In het oeuvre van Van Parys ligt de nadruk op klankkleur en geluidstexturen; van kinds af aan is ze gefascineerd door geluiden. Toen Van Parys voor het maartnummer 2022 van Preludium werd geïnterviewd naar aanleiding van een opdracht voor het Concertgebouworkest vertelde ze: ‘De meeste van mijn uitgangsideeën krijg ik als ik buiten ben. Ik moet er kennelijk een beetje voor bewegen – wandelen, fietsen.’

In het oeuvre van Van Parys ligt de nadruk op klankkleur en geluidstexturen

En zo komen we bij haar splinternieuwe strijkkwartet Tsunami, waarover ze schrijft: ‘Het stuk is geïnspireerd door de prachtige roep van de Japanse cicaden. Hun geluid trof me toen ik door de parken van Tokio wandelde in de tijd dat ik in residence was bij TOKAS (Tokyo Arts and Space). Niet alleen hun stemmen, maar ook het ritme en de kracht van hun roep waren voor mijn oren buitengewoon en ik wist meteen dat ik ze zou gebruiken voor een compositie voor strijkkwartet. Toen een paar weken later het verzoek kwam om iets te schrijven voor het Sonoro Quartet nam ik die opdracht dolgraag aan; dat zou het perfecte ensemble zijn voor mijn idee! Dus deze tsunami is er niet eentje van water maar van cicaden…’

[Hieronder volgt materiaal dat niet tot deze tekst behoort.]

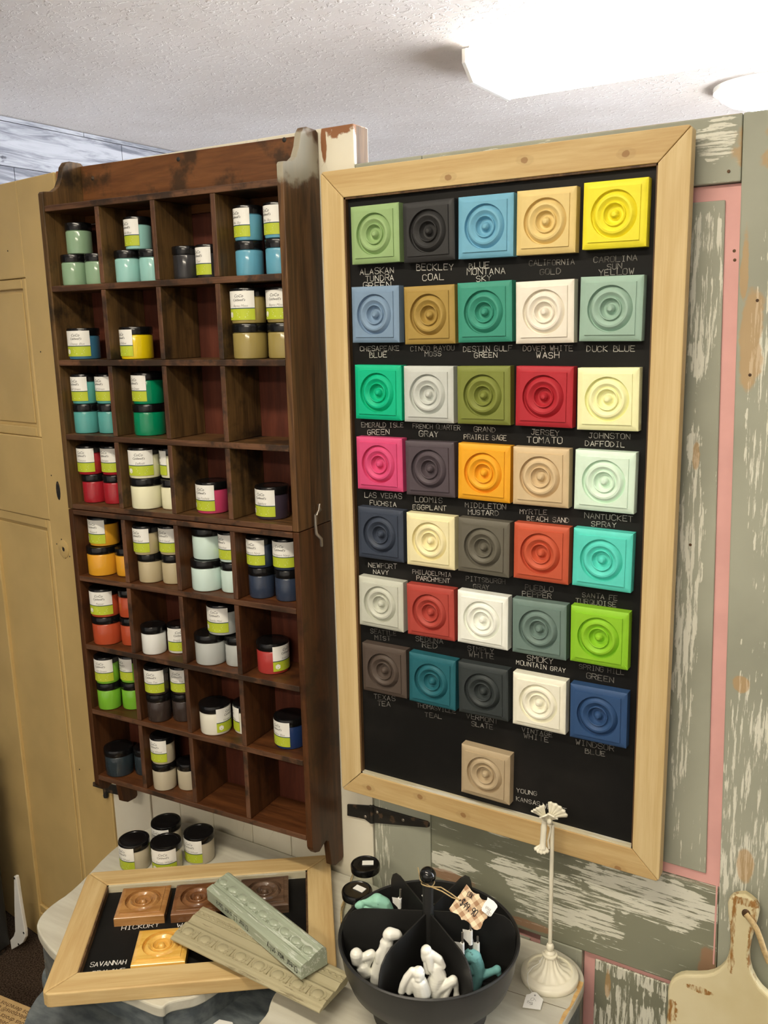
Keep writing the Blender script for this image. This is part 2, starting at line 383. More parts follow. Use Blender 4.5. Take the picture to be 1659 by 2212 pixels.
# ceiling fixtures: fluorescent wraparound beyond the doors, round one behind it, and an added one out of view
def wrap_fixture(x0, x1, yc, w, h, label, lit=True):
    t = thing('fluorescent_light', label, 'ceiling light', ((x0+x1)/2, yc, CEIL-.001))
    hx = (x1-x0)/2
    M().box(-hx, hx, -w*.42, w*.42, -.022, 0).build('housing', mt_fix, t, bevel=.003)
    pf = [(-.5*w, -.016), (-.5*w, -h*.55), (-.36*w, -h), (.36*w, -h), (.5*w, -h*.55), (.5*w, -.016), (.44*w, -.0225), (-.44*w, -.0225)]
    M().prism(pf, lambda p, q: (q, p[0], p[1]), -hx+.006, hx-.006).build('lens', mt_lens if lit else mt_fix, t)
    for q in (-1, 1):
        M().prism([(a*1.02, b*1.03) for a, b in pf[:6]], lambda p, s: (s, p[0], p[1]), q*hx-.006, q*hx+.006).build('end_cap', mt_fix, t)
    return t
p0 = hit_z(1012, 108, CEIL-.02); p1 = hit_z(1078, 218, CEIL-.09)
wrap_fixture(p0.x-.01, p0.x+1.22, (p0.y+p1.y)/2, p1.y-p0.y+.02, .10, 'lit white wraparound fluorescent light on the ceiling beyond the doors')
wrap_fixture(1.7, 2.92, 3.4, .3, .10, 'added unseen wraparound light brightening the ceiling at the back, out to the right')  # extra fixture out of view, added to brighten the ceiling
c = hit_z(1655, 219, CEIL-.06)
t = thing('round_light', 'lit round flush ceiling light just above the green door top', 'ceiling light', (c.x, c.y, CEIL-.001))
M().lathe([(.19, -.018), (.19, 0)], 40).build('base', mt_fix, t, smooth=40)
M().lathe([(0, -.085), (.07, -.08), (.13, -.062), (.165, -.038), (.175, -.0185)], 40).build('diffuser', mt_lens, t, smooth=60)

# ------------------------------------------------------------------ the row of old doors used as a partition
YD = .042                                            # front face of the doors
XZ = lambda y0, y1: (lambda p, t: (p[0], t, p[1]))   # prism in the wall plane
def slab(poly, y0, y1): return M().prism(poly, lambda p, t: (p[0], t, p[1]), y0, y1)
def rect(x0, x1, z0, z1): return [(x0, z0), (x1, z0), (x1, z1), (x0, z1)]

# grey-green panelled door on the right
gd = thing('panelled_door', 'tall grey-green distressed door with pink-edged panels, behind the chalkboard', 'door', (0, 0, 0))
xr = lambda z: .6445+(1.83-z)*.0245                  # inner edge of the right stile leans a little
ZT = 1.914
slab([(.0445, .004), (.165, .004), (.165, ZT), (.0405, ZT)], YD, YD+.035).build('stile', mt_stile, gd, bevel=.002)
slab([(xr(.004), .004), (.835, .004), (.80, ZT), (xr(ZT), ZT)], YD, YD+.035).build('stile', mt_stile, gd, bevel=.002)
e_ = .0008
slab([(.165+e_, 1.829), (xr(1.829)-e_, 1.829), (xr(ZT)-e_, ZT), (.165+e_, ZT)], YD+.0006, YD+.034).build('rail', mt_toprail, gd, bevel=.002)
slab([(.165+e_, .603), (xr(.603)-e_, .603), (xr(.789)-e_, .789), (.165+e_, .789)], YD+.0006, YD+.034).build('rail', mt_lockrail, gd, bevel=.002)
slab([(.165+e_, .004), (xr(.004)-e_, .004), (xr(.2)-e_, .2), (.165+e_, .2)], YD+.0006, YD+.034).build('rail', mt_lockrail, gd, bevel=.002)
slab(rect(.38, .456, .2+e_, .603-e_), YD+.0006, YD+.034).build('mullion', mt_stile, gd, bevel=.002)
rc_ = slab([(.166, .79), (xr(.79)-.001, .79), (xr(1.828)-.001, 1.828), (.166, 1.828)], YD+.010, YD+.026).build('recess', mt_pink, gd)
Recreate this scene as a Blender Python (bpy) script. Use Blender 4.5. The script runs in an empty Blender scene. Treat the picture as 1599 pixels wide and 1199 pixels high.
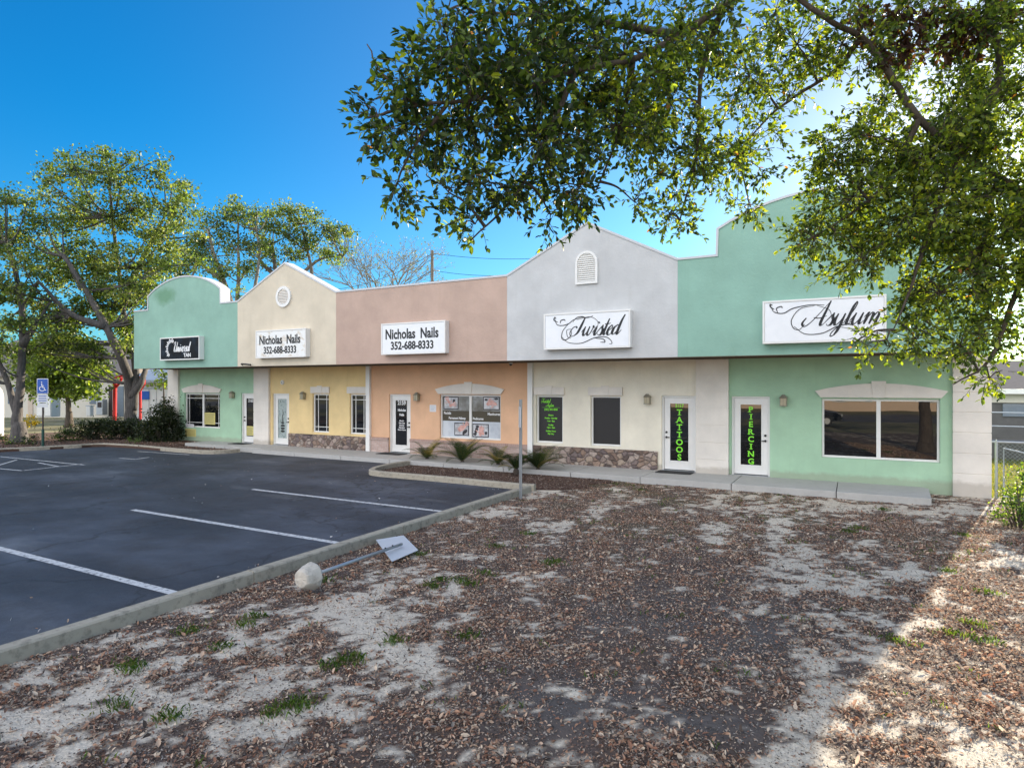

Het ontbreken van uitgebreide melo­dieën in Tsunami wordt ruim gecompenseerd door de rijke texturen en een speels en spannend verloop. De insectentsunami komt vanuit het niets opzetten, met een zoemende totaalklank van snelle nootjes op gedempte snaren (sommigen zullen de micro­polyfonie van György Ligeti herkennen). Binnen de geluidsmuur tekenen zich geleidelijk steeds meer accentjes af. Plotseling zoomen we in op de verschillende soorten cicaden die samen die geluidsmuur produceren. Met name het ritmische patroon van de avondcicade (Tanna japonensis), ofwel kanakana-zemi, valt op: een zoemtoon gevolgd door enkele korte zoempjes en een lang, dalend ‘dzzzzzzz…’. Die laatste klank vormt vervolgens de basis van een klanktapijt van lange dalende glijtonen. In een episode die zowaar melodieus begint worden steeds meer elementen met elkaar gecombineerd: de glissando’s, de snelle loopjes van het begin en de ritmische patronen van de verschillende cicadesoorten leiden tot een climax.

door Martine van wisselen

Dmitri Sjostakovitsj 1906-1975

Sjostakovitsj: Achtste strijkkwartet

door Lies Wiersema

In de zomer van 1960 reisde Dmitri Sjostakovitsj naar Dresden om mee te werken aan een film over de vernietiging van de stad aan het einde van de Tweede Wereldoorlog. Diep onder de indruk schreef hij tussen de filmmuziek door zijn Achtste strijk­kwartet ‘ter nagedachtenis aan de slachtoffers van fascisme en oorlog’ – dat was de offi­ciële lezing. Maar Sjostakovitsj sprak ook over een ‘autobiografisch kwartet’: ‘Ik dacht dat er na mijn dood wel niemand zal zijn die een werk ter nagedachtenis aan mij zal componeren. Daarom besloot ik zelf zo’n werk te maken. Op het titelblad kan men schrijven: ‘ter nagedachtenis aan de componist van dit kwartet.’’ In de muziek verwerkte hij citaten uit vroegere composities die een persoonlijke betekenis hadden. Het hoofdthema van het kwartet bevat de tonen d-es-c-b, die ­samen de initialen en de muzikale handtekening van de componist vormen: D. SCH (H is B in Duitse muzieknotatie). Hij beschouwde zichzelf als een slachtoffer van een fascistisch regime. Kort tevoren was hij gedwongen lid geworden van de Communistische Partij; een verraad aan zijn principes dat hem deprimeerde. Het Achtste strijkkwartet was zijn eigen in memoriam.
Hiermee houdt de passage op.